Wir brauchen aber auch die Auferstehung unserer Kirche, die sich komplett neu ausrichten muss auf das hin, was Jesus von uns will. Wir müssen hin zu einer Kirche, die sich löst von Machtmissbrauch und falschem Hierarchieverständnis, die aufklärt und kooperiert, die bedingungslos dient, die die Berufungen von Männern und von Frauen beachtet und würdigt und ihnen den Freiraum gibt, den Berufung nun mal braucht. Und auch zu einer Kirche, die wahrhaft voller Segen für wirklich alle Menschen ist.

„Die Wirklichkeit ist wichtiger als die Idee“, schrieb Papst Franziskus in seiner Enzyklika „Evangelii gaudium“.
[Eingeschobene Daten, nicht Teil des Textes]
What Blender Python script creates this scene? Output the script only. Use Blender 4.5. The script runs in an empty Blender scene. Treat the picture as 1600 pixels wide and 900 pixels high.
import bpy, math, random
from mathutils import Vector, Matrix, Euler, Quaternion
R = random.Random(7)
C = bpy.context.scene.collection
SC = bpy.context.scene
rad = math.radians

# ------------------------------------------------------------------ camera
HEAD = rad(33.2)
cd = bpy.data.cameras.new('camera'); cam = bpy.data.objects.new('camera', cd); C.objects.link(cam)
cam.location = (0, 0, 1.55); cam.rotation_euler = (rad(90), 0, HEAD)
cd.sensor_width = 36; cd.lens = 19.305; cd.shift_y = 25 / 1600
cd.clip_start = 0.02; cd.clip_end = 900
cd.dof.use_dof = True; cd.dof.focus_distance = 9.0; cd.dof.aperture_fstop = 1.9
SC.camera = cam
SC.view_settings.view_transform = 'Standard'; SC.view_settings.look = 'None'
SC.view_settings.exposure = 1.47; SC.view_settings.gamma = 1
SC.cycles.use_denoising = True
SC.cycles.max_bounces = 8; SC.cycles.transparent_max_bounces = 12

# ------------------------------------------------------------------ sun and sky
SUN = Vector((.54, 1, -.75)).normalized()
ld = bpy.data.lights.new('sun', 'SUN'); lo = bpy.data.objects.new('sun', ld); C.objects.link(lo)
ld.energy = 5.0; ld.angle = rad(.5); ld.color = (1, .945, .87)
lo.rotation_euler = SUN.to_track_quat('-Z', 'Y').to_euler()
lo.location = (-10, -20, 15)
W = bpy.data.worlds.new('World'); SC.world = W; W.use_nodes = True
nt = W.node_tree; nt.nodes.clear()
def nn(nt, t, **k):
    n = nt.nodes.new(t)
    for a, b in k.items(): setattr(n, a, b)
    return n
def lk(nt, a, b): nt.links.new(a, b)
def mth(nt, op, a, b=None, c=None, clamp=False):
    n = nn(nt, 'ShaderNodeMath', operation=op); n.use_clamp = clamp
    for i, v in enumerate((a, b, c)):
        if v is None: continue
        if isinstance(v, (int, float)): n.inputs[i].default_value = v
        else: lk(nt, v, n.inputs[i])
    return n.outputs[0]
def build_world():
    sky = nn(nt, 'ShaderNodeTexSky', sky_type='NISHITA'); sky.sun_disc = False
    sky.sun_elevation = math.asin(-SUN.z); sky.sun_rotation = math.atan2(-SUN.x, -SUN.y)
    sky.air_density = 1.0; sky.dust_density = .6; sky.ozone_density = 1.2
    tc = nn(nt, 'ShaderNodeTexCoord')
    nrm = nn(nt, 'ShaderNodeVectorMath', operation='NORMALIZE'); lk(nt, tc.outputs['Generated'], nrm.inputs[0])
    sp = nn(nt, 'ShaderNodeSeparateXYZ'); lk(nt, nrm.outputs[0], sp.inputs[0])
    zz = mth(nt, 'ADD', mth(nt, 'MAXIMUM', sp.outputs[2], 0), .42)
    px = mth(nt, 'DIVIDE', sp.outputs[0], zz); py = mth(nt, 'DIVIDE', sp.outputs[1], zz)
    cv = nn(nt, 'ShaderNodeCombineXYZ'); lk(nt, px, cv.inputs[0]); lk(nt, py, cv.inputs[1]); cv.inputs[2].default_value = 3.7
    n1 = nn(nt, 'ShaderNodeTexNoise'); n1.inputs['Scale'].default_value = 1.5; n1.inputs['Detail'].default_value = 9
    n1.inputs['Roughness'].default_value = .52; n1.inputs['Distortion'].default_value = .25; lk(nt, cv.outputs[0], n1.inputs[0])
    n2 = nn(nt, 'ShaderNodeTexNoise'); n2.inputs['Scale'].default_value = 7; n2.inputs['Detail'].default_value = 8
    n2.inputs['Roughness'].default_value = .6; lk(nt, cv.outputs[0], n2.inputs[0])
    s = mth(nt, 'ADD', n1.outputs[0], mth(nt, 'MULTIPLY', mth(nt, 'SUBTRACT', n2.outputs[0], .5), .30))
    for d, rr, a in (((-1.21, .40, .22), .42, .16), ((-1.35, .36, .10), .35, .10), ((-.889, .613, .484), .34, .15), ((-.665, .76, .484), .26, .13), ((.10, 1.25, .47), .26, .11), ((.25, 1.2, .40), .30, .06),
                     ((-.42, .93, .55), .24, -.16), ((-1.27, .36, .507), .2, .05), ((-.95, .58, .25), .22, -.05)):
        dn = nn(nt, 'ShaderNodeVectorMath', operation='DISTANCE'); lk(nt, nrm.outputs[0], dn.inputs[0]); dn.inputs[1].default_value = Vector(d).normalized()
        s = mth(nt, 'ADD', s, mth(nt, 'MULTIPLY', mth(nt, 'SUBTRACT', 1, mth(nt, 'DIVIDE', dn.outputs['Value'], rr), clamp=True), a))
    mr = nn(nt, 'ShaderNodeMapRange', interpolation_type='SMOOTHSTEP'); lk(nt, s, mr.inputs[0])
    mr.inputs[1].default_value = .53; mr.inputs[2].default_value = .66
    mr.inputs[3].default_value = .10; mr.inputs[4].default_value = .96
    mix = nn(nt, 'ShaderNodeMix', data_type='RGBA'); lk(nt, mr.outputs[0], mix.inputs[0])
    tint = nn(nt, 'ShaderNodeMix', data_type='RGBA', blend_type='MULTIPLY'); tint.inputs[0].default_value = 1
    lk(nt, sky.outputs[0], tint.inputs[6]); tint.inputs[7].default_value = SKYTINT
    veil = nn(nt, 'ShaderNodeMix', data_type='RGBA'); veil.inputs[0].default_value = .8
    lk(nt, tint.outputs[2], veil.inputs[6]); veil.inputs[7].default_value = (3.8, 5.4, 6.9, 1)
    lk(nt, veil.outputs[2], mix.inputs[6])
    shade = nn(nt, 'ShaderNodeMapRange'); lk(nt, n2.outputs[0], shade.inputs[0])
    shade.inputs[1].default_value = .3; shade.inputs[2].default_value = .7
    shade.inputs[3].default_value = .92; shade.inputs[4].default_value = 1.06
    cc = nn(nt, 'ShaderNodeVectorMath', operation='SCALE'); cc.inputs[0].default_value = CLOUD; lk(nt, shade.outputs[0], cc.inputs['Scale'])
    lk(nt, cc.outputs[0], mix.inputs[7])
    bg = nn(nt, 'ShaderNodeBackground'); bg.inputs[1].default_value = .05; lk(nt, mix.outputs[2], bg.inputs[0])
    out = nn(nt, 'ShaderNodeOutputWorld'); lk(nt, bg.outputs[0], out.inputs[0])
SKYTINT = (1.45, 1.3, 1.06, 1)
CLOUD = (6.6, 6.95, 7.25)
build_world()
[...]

Die Idee war die der heiligen, unfehlbaren Kirche. Die Wirklichkeit sieht ganz anders aus. Und damit wir die Chance haben, Jesus Christus wirklich nachzufolgen – das ist und bleibt unser Auftrag – ist er am Kreuz für uns gestorben. Er hält uns den Weg offen. Alleine würden wir es nicht schaffen.

Packen wir es an.

Ein Gedanke zu “Warum denn gleich der Tod am Kreuz?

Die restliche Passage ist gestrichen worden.